New Yorkers are finally realizing the damage caused by Bloomberg’s autocratic behavior. This is a critical moment, and we must join together to reject this appointment and the abuse of power it represents.

Black lacks the minimum educational qualifications required under New York state law to serve as chancellor. Therefore, she must receive a waiver from State Education Commissioner David Steiner. Klein received the same waiver when he was appointed in 2002. However, this waiver is not guaranteed, and much has changed since then as doubts have grown about the mayor’s handling of the school system.

Sign the NYC Kids PAC petition at tinyurl.com/2fmstgt. This will automatically send an email to Commissioner Steiner, the Board of Regents and the State Legislature stating your opposition to Black’s candidacy.

Leonie Haimson is the executive director of Class Size Matters (classsizematters.org) and co-founder of the NYC Public School Parent blog at nycpublicschoolparents.blogspot.com

WHO IS CATHLEEN BLACK?

Previous Job: President of Hearst Magazines where she oversaw publications such as Seventeen, Town & Country, Popular Mechanics and Cosmopolitan.

Homes: Park Avenue on the Upper East Side; Connecticut

Connections:
Black is a close friend of Mayor Bloomberg’s girlfriend Diana Taylor.

Education:
Attended parochial schools in her home town of Chicago and graduated from Trinity College in Washington, D.C.

Public Education? No thanks: Sent her children to Kent School, a $45,000 per year boarding school in Connecticut, moving one critic to note, “not only doesn’t she not know our kids she doesn’t even know her own kids!”

Charter Connection: Black serves on the board of the Harlem Village Academy charter school network, which is co-chaired by Rupert Murdoch. Black has yet to attend a meeting since joining the board.
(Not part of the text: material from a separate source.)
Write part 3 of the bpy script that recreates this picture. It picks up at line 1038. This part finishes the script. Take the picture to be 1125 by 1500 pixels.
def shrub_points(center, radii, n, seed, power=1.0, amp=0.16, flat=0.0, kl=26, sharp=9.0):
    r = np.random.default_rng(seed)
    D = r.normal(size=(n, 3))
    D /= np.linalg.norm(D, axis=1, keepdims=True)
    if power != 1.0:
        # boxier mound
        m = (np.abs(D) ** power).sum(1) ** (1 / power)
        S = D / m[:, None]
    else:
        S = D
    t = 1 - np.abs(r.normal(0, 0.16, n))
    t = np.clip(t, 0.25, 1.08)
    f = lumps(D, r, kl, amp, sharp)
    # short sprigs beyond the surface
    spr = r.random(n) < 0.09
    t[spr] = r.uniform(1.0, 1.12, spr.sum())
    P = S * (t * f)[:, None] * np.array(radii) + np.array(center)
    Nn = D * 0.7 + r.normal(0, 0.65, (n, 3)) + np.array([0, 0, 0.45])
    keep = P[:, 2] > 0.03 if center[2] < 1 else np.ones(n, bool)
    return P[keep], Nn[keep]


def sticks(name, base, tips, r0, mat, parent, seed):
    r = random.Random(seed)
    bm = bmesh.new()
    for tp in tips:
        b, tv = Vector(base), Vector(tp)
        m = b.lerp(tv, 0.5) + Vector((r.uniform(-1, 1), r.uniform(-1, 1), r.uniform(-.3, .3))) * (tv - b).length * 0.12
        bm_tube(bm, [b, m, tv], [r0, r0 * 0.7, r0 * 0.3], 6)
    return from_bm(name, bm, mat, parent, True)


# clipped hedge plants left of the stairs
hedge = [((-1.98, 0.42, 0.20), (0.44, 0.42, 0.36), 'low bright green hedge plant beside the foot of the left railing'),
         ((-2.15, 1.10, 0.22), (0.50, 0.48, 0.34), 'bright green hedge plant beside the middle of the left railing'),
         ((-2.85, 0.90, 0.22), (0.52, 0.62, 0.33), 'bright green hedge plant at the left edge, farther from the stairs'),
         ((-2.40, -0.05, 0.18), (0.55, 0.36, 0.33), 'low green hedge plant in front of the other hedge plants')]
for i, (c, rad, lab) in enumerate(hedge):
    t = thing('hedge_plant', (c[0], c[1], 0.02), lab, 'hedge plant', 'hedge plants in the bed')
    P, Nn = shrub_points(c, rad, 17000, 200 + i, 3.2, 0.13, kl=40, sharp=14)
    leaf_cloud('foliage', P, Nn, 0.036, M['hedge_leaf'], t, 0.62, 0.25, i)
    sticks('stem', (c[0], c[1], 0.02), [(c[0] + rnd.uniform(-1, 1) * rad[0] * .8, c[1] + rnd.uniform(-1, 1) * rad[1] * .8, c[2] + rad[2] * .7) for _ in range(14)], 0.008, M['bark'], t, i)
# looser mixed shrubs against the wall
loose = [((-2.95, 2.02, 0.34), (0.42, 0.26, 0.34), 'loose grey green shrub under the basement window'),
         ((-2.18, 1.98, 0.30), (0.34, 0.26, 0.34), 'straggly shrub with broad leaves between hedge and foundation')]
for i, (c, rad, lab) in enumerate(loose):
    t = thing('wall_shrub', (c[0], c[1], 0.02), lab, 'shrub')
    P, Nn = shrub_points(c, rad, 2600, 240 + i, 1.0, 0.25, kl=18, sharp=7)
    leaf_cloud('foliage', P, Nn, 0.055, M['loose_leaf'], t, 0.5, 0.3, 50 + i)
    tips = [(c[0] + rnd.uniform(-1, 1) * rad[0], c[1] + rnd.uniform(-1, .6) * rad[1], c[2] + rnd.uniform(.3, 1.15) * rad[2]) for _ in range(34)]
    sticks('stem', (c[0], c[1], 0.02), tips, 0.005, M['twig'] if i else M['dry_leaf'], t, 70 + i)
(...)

Reaction: “A superstar manager who has succeeded spectacularly in the private sector” (Mayor Bloomberg); “meets none of the professional experience requirements” (City Councilmember Robert Jackson, Chair of the Education Committee); “a complete deviation from [Bloomberg’s] claim to choose people based on merit and qualifications” (El Diario); “The Department of Education should not be treated as a playground for the rich and famous or who are tired of their corporate careers.” (Assemblymember Hakeem Jeffries, D-Brooklyn)

— JOHN TARLETON


NYC KIDS PAC PETITION

Dear Commissioner Steiner:

We respectfully urge you to withhold any waiver that would allow Cathleen Black to become Chancellor of the NYC public schools. Ms. Black is simply not qualified to become the leader of the nation’s largest school system.

We have had nine, long years with a chancellor who had little or no educational experience, and our schools have suffered as a result, with growing class sizes, worsening overcrowding, test prep replacing a full and varied curriculum, rampant credit recovery, and no narrowing of the achievement gap.

We need an educator who understands what teaching and learning are all about, who will listen to parents, and who will recognize the meaning of a quality education.